Crime writer Gabrielle Lord was once asked by an interviewer who hadn’t even read the blurb, let alone the book, ‘What’s your book about?’ Gabrielle replied, ‘It’s about 300 pages.’

Twenty years or so ago a common question was, ‘Do you use a word processor to write?’ It was a reasonable question back then when many writers still used typewriters: with luck, flash IBM electric models. The question is never asked now because it’s assumed that writers use computers and most do, apart from stand-outs still writing by hand like Tim Winton.

There may be some writers dictating their books as Edgar Wallace used to do, but I don’t know of any. I’m sure there are none like Edith Wharton who sat up in bed in the morning writing in longhand and throwing the pages on the floor. She would then bathe and dress for lunch, have an afternoon nap and correct the pages typed up by a secretary before dressing for dinner. ‘It’s the only way to write!’ said poet Elizabeth Riddell, who told me this

In the late 1970s I wrote on a portable mechanical typewriter but quickly switched to an electric model when a friend gave me one. I found the automatic return quite wonderful, as was the correction system whereby you could go back over a passage and blank it out. That was a breakthrough, but one was still left with carbon paper copies because the home photocopier was unknown.
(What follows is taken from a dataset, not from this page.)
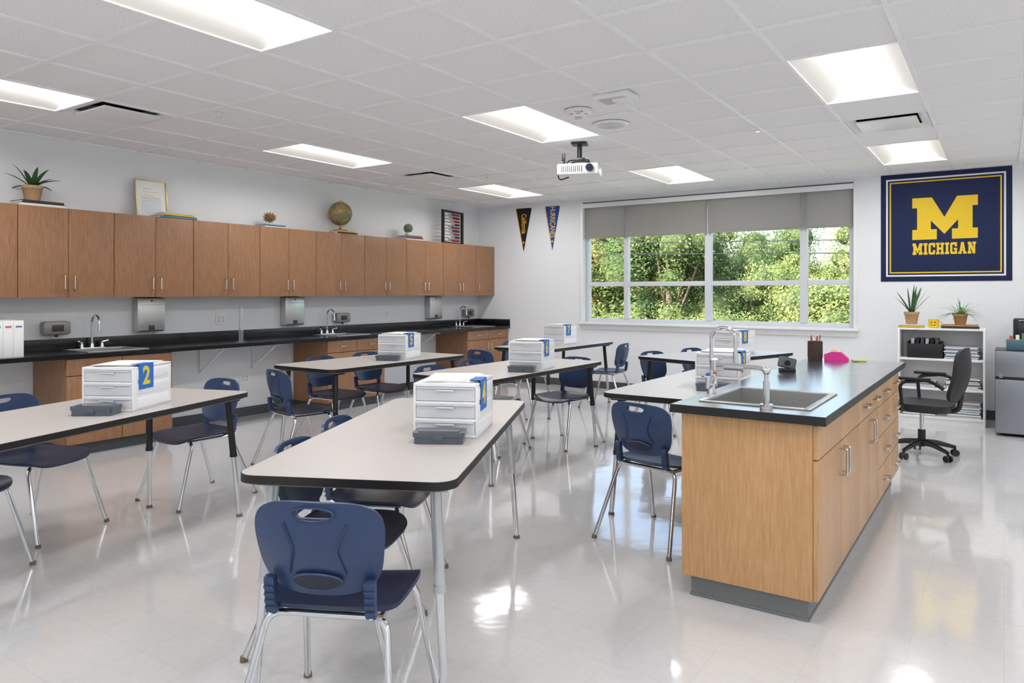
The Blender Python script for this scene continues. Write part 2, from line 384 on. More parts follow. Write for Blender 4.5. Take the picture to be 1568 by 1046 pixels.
def sink_mesh(wx, wy, dep):
    b = B(); r = .028
    for sx in (-1, 1): b.bb(sx * (wx / 2 - .008) - (r if sx < 0 else 0), sx * (wx / 2 - .008) + (r if sx > 0 else 0), -wy / 2 - .02, wy / 2 + .02, .0005, .007, STEEL, .002)
    for sy in (-1, 1): b.bb(-wx / 2 + .008, wx / 2 - .008, sy * (wy / 2 - .008) - (r if sy < 0 else 0), sy * (wy / 2 - .008) + (r if sy > 0 else 0), .0005, .0068, STEEL, .002)
    t = .006
    for sx in (-1, 1): b.bb(sx * (wx / 2 - .008) - t / 2, sx * (wx / 2 - .008) + t / 2, -wy / 2 + .008, wy / 2 - .008, -dep, .002, STEEL)
    for sy in (-1, 1): b.bb(-wx / 2 + .008, wx / 2 - .008, sy * (wy / 2 - .008) - t / 2, sy * (wy / 2 - .008) + t / 2, -dep, .002, STEEL)
    b.bb(-wx / 2 + .008, wx / 2 - .008, -wy / 2 + .008, wy / 2 - .008, -dep - .006, -dep, STEEL)
    b.cyl((0, 0, -dep), (0, 0, -dep + .004), .04, CHROME); b.cyl((0, 0, -dep + .004), (0, 0, -dep + .006), .025, DARK)
    return b.data('steel_sink')
SM = sink_mesh(SX1 - SX0, SW, .15)
for sy in sinks: inst(SM, 'steel_sink', ((SX0 + SX1) / 2, sy, CT1))
def faucet():    # spout toward +x
    b = B()
    b.box((0, 0, .006), (.05, .22, .012), CHROME, .004)
    b.cyl((0, 0, .012), (0, 0, .05), .02, CHROME, .014)
    arc = [(0, 0, .05), (0, 0, .24)] + [(.065 - .065 * math.cos(R(a)), 0, .24 + .065 * math.sin(R(a))) for a in range(20, 181, 20)] + [(.13, 0, .20)]
    b.tube(arc, .0095, CHROME, 10); b.cyl((.13, 0, .17), (.13, 0, .2), .012, CHROME, .010)
    for sy in (-1, 1):
        b.cyl((0, sy * .09, .012), (0, sy * .09, .045), .017, CHROME, .013); b.cyl((0, sy * .09, .045), (0, sy * .09, .062), .012, CHROME)
        b.tube([(0, sy * .09, .056), (.03, sy * .13, .07)], [.007, .005], CHROME); b.sph((.03, sy * .13, .07), .007, WHITE, seg=10)
    return b.data('gooseneck_faucet')
FM = faucet()
for sy in sinks: inst(FM, 'gooseneck_faucet', (-6.96, sy, CT1 + .0005))
b = B(); b.bb(0, .1, -.14, .14, 0, .33, STEEL, .012); b.bb(.02, .101, -.12, .12, .0, .012, DARK); b.bb(.1, .103, -.12, .12, .26, .262, DARK); b.bb(.1, .104, -.03, .03, .015, .06, P('window_dark', (60, 62, 66), .2), .002)
b.cyl((.1, 0, .30), (.104, 0, .30), .008, DARK)
TD = b.data('towel_dispenser')
for y in (3.97, 5.72, 8.30): inst(TD, 'paper_towel_dispenser', (XL + .001, y, .995))
b = B(); b.bb(0, .09, -.115, .115, 0, .12, P('soap_grey', (150, 146, 142), .4, .5), .025); b.bb(.07, .095, -.05, .05, .03, .09, P('soap_dark', (60, 58, 56), .3), .008); b.cyl((.06, 0, -.02), (.06, 0, .01), .012, DARK)
SD = b.data('soap_dispenser')
for y in (3.12, 6.50, 9.14): inst(SD, 'soap_dispenser', (XL + .001, y, 1.0))
b = B(); b.box((.003, 0, 0), (.006, .12, .12), WHITE, .002)
for dy in (-.025, .025):
    b.box((.007, dy, 0), (.004, .033, .07), P('outlet_face', (225, 226, 226), .4), .001)
    for dz in (-.02, .02):
        for e in (-.006, .006): b.box((.0092, dy + e, dz), (.001, .002, .009), DARK)
OU = b.data('outlet')
for y, z in ((4.8, 1.09), (7.35, 1.09), (5.1, .42), (8.0, .42)): inst(OU, 'wall_outlet', (XL + .0005, y, z))
ACR = P('acrylic', (225, 232, 238), .08, trans=.85)
b = B(); b.cyl((0, 0, 0), (0, 0, .012), .045, ACR, seg=24); b.cyl((0, 0, .012), (0, 0, .36), .022, ACR, seg=20); b.lathe([(.026, .355), (.03, .365), (.026, .37)], ACR)
b.build('graduated_cylinder', (-6.48, 4.66, CT1))

# binders (white, small coloured labels)
cols = [(110, 170, 110), (200, 110, 110), (140, 120, 170)]
b = B()
for i, c in enumerate(cols):
    y = i * .074
    m = P('binder%d' % i, c, .4)
    b.bb(-.13, .13, y - .0365, y + .0365, 0, .29, WHITE, .003); b.bb(.129, .1315, y - .022, y + .022, .13, .25, PAPER); b.bb(.1312, .1322, y - .022, y + .022, .235, .25, m)
    b.bb(-.128, .128, y - .02, y + .02, .288, .2905, PAPER)
b.build('ring_binders', (-6.62, 2.48, CT1))

# ------------------------------------------------------------------ things on cabinets
ZT = 2.101
bc = [(235, 235, 230), (40, 60, 75), (90, 140, 170), (225, 190, 60), (150, 60, 55), (120, 125, 120), (60, 50, 45), (190, 140, 90)]
def books(loc, rz, spec):   # list of (w,d,h,colorindex,rot)
    b = B(); z = 0
    for w, d, h, c, r in spec:
        M = T(0, 0, z) @ Rz(r); m = P('book%d' % c, bc[c], .5)
        b.box((0, 0, .002), (w, d, .004), m, M=M); b.box((0, 0, h - .002), (w, d, .004), m, M=M); b.box((0, -d / 2 + .002, h / 2), (w, .004, h), m, M=M)
        b.box((0, .003, h / 2), (w - .012, d - .01, h - .008), PAPER, M=M); z += h
    b.build('book_stack', loc, rz); return loc[2] + z + .0015
LEAF = P('leaf_dark', (52, 92, 52), .5, var=.3, scale=12); LEAFL = P('leaf_light', (110, 150, 80), .5, var=.3, scale=12)
SOIL = P('soil', (60, 45, 35), .9)
def plant(name, loc, pr, ph, n, L, w, droop, elev, leaf, pot=TAN, seed=1):
    rn = random.Random(seed); b = B()
    b.lathe([(pr * .75, 0), (pr, ph * .8), (pr * 1.08, ph * .82), (pr * 1.1, ph), (pr * .98, ph), (pr * .95, ph * .9)], pot); b.cyl((0, 0, ph * .88), (0, 0, ph * .92), pr * .95, SOIL)
    for i in range(n):
        a = 2 * math.pi * i / n * 2.4 + rn.uniform(-.2, .2); e = R(rn.uniform(*elev)); l = L * rn.uniform(.75, 1.1)
        b.blade((math.cos(a) * pr * .2, math.sin(a) * pr * .2, ph * .9), (math.cos(a) * math.cos(e), math.sin(a) * math.cos(e), math.sin(e)), l, w, droop * rn.uniform(.7, 1.2), leaf)
    return b.build(name, loc, ang=60)
z = books((-6.86, 2.92, ZT), 90, [(.36, .22, .028, 0, 0), (.33, .21, .022, 6, 3)])
plant('potted_agave', (-6.86, 2.88, z), .075, .13, 13, .26, .025, .08, (15, 65), LEAF)
# frame
GOLD = P('gold_frame', (200, 178, 125), .35, .6)
b = B(); fw, fh = .31, .38
for sx in (-1, 1): b.bb(-.01, .01, sx * fw / 2 - .005, sx * fw / 2 + .005, 0, fh, GOLD, .002)
for z in (0, fh - .01): b.bb(-.01, .01, -fw / 2, fw / 2, z, z + .01, GOLD, .002)
b.bb(-.006, -.002, -fw / 2, fw / 2, .005, fh - .005, PAPER)
GT = P('art_gold', (225, 205, 150), .5); GG = P('art_grey', (218, 224, 228), .5)
b.bb(-.002, -.0005, -.1, .1, .05, .22, GG)
for i in range(5): b.bb(-.001, .0005, -.08, -.08 + [.1, .16, .12, .15, .08][i], .29 - i * .03, .295 - i * .03, GT)
o = b.build('picture_frame', (-6.93, 3.98, ZT), 0); o.rotation_euler = (0, R(-6), 0)
books((-6.80, 4.12, ZT), 90, [(.38, .2, .022, 2, 0), (.32, .2, .02, 3, 5), (.29, .18, .015, 0, -4)])
z = books((-6.84, 5.30, ZT), 90, [(.3, .2, .018, 0, 0), (.27, .19, .016, 2, 2)])
b = B(); WD = P('driftwood', (150, 115, 75), .7, var=.2)
rn = random.Random(3)
b.sph((0, 0, .075), .042, WD, seg=12)
for i in range(46):
    z_ = 1 - 2 * (i + .5) / 46; a = i * 2.4; rr = math.sqrt(1 - z_ * z_); d = Vector((rr * math.cos(a), rr * math.sin(a), z_ * .9))
    b.cyl(Vector((0, 0, .075)) + d * .03, Vector((0, 0, .078)) + d * rn.uniform(.068, .085), .012, WD, .002, seg=6)
b.build('spiky_star_ornament', (-6.84, 5.29, z + .006), 0, 20)
z = books((-6.84, 6.37, ZT), 90, [(.33, .21, .022, 6, 0), (.26, .19, .018, 3, 4)])
gm = bpy.data.materials.new('globe_map'); gm.use_nodes = True; nt = gm.node_tree; bs = nt.nodes['Principled BSDF']; N = nt.nodes.new
tcn = N('ShaderNodeTexCoord'); nn = N('ShaderNodeTexNoise'); nn.inputs['Scale'].default_value = 9; nn.inputs['Detail'].default_value = 5; nt.links.new(tcn.outputs['Object'], nn.inputs['Vector'])
cr = N('ShaderNodeValToRGB'); e = cr.color_ramp.elements; e[0].position = .47; e[0].color = lin((118, 114, 80)); e[1].position = .52; e[1].color = lin((160, 138, 88)); x = e.new(.62); x.color = lin((135, 102, 60))
nt.links.new(nn.outputs['Fac'], cr.inputs['Fac']); nt.links.new(cr.outputs['Color'], bs.inputs['Base Color']); bs.inputs['Roughness'].default_value = .3
b = B(); c = Vector((0, 0, .215)); b.sph(c, .148, gm, seg=32)
arc = []
for a in range(-95, 96, 10):
    ang = R(a); arc.append(c + Vector((0, math.cos(ang), math.sin(ang))) * .162)
b.tube(arc, .005, GOLD, 6)
b.lathe([(.09, 0), (.085, .012), (.03, .02), (.014, .035), (.014, .06)], WD); b.cyl((0, 0, .04), (0, 0, .07), .008, GOLD)
b.build('desk_globe', (-6.84, 6.34, z))
z = books((-6.84, 7.62, ZT), 90, [(.36, .21, .022, 0, 0), (.34, .2, .022, 4, 2), (.3, .19, .02, 5, -3)])
b = B(); b.lathe([(.035, 0), (.045, .045), (.04, .045)], WHITE)
b.sph((0, 0, .1), .06, P('cactus', (96, 110, 90), .7, var=.25), (1, 1, 1.05), 18)
for i in range(14):
    a = i * math.pi / 7
    b.tube([(math.cos(a) * .062 * math.cos(R(e)), math.sin(a) * .062 * math.cos(R(e)), .1 + .063 * math.sin(R(e))) for e in range(-60, 91, 15)], .004, P('cactus_rib', (150, 155, 135), .7), 5)
b.build('round_cactus', (-6.84, 7.59, z))
b = B(); aw, ah = .56, .50
for sy in (-1, 1): b.bb(-.015, .015, sy * aw / 2 - .025, sy * aw / 2 + .025, 0, ah, BLACK, .004)
for z_ in (0, ah - .03): b.bb(-.012, .012, -aw / 2, aw / 2, z_, z_ + .03, BLACK, .003)
b.bb(-.05, .05, -aw / 2 - .02, -aw / 2 + .03, 0, .015, BLACK); b.bb(-.05, .05, aw / 2 - .03, aw / 2 + .02, 0, .015, BLACK)
BD = [P('bead_w', (235, 230, 225), .4), P('bead_r', (160, 45, 40), .4), P('bead_k', (50, 45, 45), .4)]
for r_ in range(9):
    z_ = .06 + r_ * .048; b.cyl((0, -aw / 2, z_), (0, aw / 2, z_), .003, CHROME, seg=6)
    off = (r_ * 7) % 4
    for k in range(10):
        y = -aw / 2 + .05 + k * .032 + (.12 if k >= 3 + off else 0); b.sph((0, y, z_), .017, BD[0 if k < 3 + off else (1 + r_ % 2)], (1, .8, 1), 8)
b.build('abacus', (-6.86, 8.60, ZT), 8)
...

My first word processor was an Osborne job introduced to me by my partner at the time, who used it in her work in an information agency. The machine ran on a Wordstar operating system and used two large floppy disks. Its operation would appear intolerably clumsy today but at the time it seemed the last word in time and effort-saving efficiency. The Osborne was subject to problems and, needing to produce at least three books a year, I coped by having two machines so I could keep writing while one was away being serviced.

My payment for doing a television commercial for Olivetti was a desktop computer, a laptop and a printer. The computer ran on an MS DOS system, which was an improvement. The printer used paper perforated down the sides running out on rollers. I wrote a great many books on the Olivetti.

The next jump was to an Apple Mac, of which I’ve had several models over the years. The first was so heavy I could hardly lift it; the current one came in a box so light I could carry it in one hand. Ink-jet printers have troubled me over time and I’m thinking seriously of a laser printer.

But although the mechanics have altered, and editing and revising and correcting are easier, the creative process hasn’t changed. Somewhere in the middle of my career I was travelling overseas and the laptop malfunctioned. I wrote 90 per cent of the book I was doing in longhand. No one ever said that book was any better or worse than the others.